Иллюзию активной жизни толпы при точном сохра­нении заданного композиционного рисунка сценической группировки можно достичь и другим способом. Боль­шая группа разбивается на ряд малых, по три, четыре и более человек. От каждой группы отделяется по одно­му актеру, который переходит или перебегает к другой группе, между тем как все остальные действуют, не схо­дя с места. Как только та или группа увеличится на одного человека, от нее тотчас отделяется другой, чтобы присоединиться к новой группе, подобно тому как это делается в известной игре «третий лишний». Происходит непрерывное перемещение отдельных действующих лиц по большому радиусу движений, которое всякий раз должно быть оправдано необходимостью что-то пере­дать, узнать, выяснить, указать, сговориться и т. д.

Эффект динамического нарастания действия толпы достигается сочетанием различных радиусов движения с различным звучанием голосов, от шепота к сдержанно­му говору, от говора к громкой речи, от громкой речи к крику и, наконец, к воплю.

Создание композиционного центра.

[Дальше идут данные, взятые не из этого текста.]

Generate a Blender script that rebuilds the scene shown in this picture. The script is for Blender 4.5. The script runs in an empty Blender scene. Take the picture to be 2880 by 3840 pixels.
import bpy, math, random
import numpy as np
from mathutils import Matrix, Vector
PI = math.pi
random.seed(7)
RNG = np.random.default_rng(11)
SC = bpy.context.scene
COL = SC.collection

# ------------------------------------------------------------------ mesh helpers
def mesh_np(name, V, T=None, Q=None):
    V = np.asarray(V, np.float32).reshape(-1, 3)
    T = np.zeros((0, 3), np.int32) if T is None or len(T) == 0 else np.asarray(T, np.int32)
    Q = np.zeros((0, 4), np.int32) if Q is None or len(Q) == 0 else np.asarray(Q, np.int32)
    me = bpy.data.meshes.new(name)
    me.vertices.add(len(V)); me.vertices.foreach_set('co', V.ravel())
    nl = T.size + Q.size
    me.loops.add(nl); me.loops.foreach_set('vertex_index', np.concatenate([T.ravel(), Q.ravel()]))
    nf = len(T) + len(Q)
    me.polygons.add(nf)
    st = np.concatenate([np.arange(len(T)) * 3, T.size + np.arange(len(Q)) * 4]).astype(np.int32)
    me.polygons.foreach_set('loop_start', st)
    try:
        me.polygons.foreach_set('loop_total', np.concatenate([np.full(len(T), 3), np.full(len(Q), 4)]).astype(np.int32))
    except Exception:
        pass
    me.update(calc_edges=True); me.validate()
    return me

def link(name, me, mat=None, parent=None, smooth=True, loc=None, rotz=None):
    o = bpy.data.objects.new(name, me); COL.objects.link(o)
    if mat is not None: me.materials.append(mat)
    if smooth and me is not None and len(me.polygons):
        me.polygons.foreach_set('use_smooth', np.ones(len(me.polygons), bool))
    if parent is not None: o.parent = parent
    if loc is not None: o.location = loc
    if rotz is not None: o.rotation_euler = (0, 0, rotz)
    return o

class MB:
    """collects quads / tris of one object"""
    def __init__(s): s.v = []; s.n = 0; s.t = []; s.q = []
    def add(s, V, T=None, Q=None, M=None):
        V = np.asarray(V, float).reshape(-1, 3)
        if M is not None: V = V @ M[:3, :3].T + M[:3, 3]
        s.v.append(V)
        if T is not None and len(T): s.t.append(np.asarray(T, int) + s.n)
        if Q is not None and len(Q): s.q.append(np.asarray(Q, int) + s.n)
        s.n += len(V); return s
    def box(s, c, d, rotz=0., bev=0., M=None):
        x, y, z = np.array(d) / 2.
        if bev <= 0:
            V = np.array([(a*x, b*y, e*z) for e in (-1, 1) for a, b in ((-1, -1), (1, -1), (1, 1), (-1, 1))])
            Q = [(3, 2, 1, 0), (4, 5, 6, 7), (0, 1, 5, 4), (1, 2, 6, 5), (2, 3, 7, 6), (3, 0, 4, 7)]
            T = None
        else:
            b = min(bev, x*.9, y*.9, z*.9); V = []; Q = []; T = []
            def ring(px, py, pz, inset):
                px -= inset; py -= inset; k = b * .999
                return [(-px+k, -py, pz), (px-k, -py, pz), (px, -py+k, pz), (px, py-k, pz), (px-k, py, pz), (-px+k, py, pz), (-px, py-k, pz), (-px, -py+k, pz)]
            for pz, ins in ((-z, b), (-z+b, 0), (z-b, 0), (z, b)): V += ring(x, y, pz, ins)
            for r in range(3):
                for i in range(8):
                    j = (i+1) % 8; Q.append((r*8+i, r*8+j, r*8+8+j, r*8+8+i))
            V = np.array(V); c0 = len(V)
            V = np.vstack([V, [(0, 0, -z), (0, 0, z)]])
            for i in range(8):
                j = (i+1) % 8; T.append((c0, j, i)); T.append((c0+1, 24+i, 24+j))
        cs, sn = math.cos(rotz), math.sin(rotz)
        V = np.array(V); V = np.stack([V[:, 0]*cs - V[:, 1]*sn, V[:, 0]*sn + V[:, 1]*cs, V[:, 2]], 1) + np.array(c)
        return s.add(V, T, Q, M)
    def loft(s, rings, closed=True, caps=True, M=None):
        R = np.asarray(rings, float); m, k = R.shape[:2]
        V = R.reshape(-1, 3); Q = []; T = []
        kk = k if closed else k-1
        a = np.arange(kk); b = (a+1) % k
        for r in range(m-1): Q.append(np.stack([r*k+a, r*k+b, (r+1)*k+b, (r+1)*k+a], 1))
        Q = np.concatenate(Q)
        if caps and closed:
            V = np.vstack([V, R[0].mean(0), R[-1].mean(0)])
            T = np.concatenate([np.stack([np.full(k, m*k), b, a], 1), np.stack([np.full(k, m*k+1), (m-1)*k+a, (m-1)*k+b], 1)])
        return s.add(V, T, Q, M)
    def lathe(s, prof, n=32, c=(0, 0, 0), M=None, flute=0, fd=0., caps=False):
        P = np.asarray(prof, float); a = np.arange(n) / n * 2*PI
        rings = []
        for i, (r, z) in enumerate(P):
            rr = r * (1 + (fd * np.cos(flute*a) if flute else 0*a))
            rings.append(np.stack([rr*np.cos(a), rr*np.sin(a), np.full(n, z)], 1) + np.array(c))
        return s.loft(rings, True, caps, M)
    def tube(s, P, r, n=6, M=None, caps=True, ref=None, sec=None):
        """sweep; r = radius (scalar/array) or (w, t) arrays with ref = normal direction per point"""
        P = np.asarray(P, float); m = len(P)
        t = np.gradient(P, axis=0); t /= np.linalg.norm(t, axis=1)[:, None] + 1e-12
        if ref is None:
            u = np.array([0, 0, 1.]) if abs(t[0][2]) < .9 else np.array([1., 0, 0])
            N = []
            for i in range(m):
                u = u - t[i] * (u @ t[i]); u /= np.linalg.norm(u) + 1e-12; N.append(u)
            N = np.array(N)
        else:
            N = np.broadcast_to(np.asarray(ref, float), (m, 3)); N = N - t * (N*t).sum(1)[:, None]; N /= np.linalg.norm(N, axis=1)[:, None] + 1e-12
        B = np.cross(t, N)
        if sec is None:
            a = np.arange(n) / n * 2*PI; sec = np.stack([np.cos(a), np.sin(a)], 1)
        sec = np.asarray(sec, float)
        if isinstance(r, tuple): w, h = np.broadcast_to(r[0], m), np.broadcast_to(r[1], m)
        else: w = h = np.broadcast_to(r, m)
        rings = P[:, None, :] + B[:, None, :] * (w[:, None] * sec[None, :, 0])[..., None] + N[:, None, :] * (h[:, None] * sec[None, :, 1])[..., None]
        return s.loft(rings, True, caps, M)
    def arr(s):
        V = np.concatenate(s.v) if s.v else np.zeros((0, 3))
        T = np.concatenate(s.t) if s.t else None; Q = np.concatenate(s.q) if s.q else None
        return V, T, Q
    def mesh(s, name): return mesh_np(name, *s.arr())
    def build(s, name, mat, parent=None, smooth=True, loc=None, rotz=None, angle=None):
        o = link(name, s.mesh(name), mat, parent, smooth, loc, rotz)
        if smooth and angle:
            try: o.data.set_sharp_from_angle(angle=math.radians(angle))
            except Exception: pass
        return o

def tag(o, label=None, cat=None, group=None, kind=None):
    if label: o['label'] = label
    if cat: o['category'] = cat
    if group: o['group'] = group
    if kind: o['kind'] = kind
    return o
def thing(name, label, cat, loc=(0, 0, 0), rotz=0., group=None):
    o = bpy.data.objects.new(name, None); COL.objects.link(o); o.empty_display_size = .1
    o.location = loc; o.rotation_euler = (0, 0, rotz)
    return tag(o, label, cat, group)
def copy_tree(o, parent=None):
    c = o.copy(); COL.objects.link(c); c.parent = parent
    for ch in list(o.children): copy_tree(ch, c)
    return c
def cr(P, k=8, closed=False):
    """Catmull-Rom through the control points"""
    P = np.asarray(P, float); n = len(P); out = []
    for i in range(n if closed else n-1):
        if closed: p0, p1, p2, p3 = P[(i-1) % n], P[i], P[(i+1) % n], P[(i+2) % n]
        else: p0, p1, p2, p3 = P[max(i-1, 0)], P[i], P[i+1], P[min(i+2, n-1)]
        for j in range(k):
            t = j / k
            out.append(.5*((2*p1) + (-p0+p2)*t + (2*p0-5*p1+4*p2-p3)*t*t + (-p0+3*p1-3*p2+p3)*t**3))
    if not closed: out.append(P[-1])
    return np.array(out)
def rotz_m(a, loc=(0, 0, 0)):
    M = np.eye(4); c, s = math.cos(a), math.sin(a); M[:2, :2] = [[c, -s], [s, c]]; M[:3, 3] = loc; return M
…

Мы рассмотрели ряд технических приемов создания жизнен­ных, пластически выразительных мизансцен и группи­ровок. Но в искусстве сценического реализма выразительность не существует вне действия, вне события, раскрывающих идею произведения. Мизансцена только тогда достигает цели, когда она является наиболее точ­ным и ярким пластическим воплощением сквозного дей­ствия спектакля.

Можно очень тщательно и виртуозно разработать какую-либо массовую сцену, например бал у Капулетти из трагедии «Ромео и Джульетта». На этом балу можно развернуть широкую картину ренессансного быта, создать занимательные пантомимические сцены встречи гостей, их взаимоотношений, ухаживаний, показать ти­пичные для эпохи танцы, этикет, эпизоды пьянства, об­жорства и т. п. Правдивая историческая бытовая обста­новка поможет нам через типические обстоятельства глубже раскрыть психологию и характер действующих лиц, понять уклад их жизни, атмосферу, в которой про­текает действие пьесы. Но бытовые подробности не дол­жны заслонять того главного, ради чего написана сцена. Они — только фон, призванный рельефнее оттенить все своеобразие и значение первой встречи Ромео с Джуль­еттой. Следовательно, композиционным центром всей картины должна стать встреча героев трагедии; а все остальное — подчинено этому событию.

Такой же композиционный центр должен существо­вать не только в каждой картине пьесы, но и в каждый момент развития мизансцены. Это тот фокус, в котором отражается сквозное действие спектакля. Одновременно он должен являться и главным фокусом внимания зрителя.

Умение точно фонарем осветить то главное, на чем должно быть сосредоточено внимание зрительного зала, имеет особое значение в массовых сценах, где внимание зрителя может рассеиваться на множество объектов. Создание композиционного центра мизансцены зависит не только от режиссера, но и от каждого участника мас­совой сцены. Если ее исполнители не будут чувствовать этого центра и подчинять ему свое поведение, а начнут привлекать внимание зала на себя, то зритель будет дезориентирован и может легко потерять нить происхо­дящих событий.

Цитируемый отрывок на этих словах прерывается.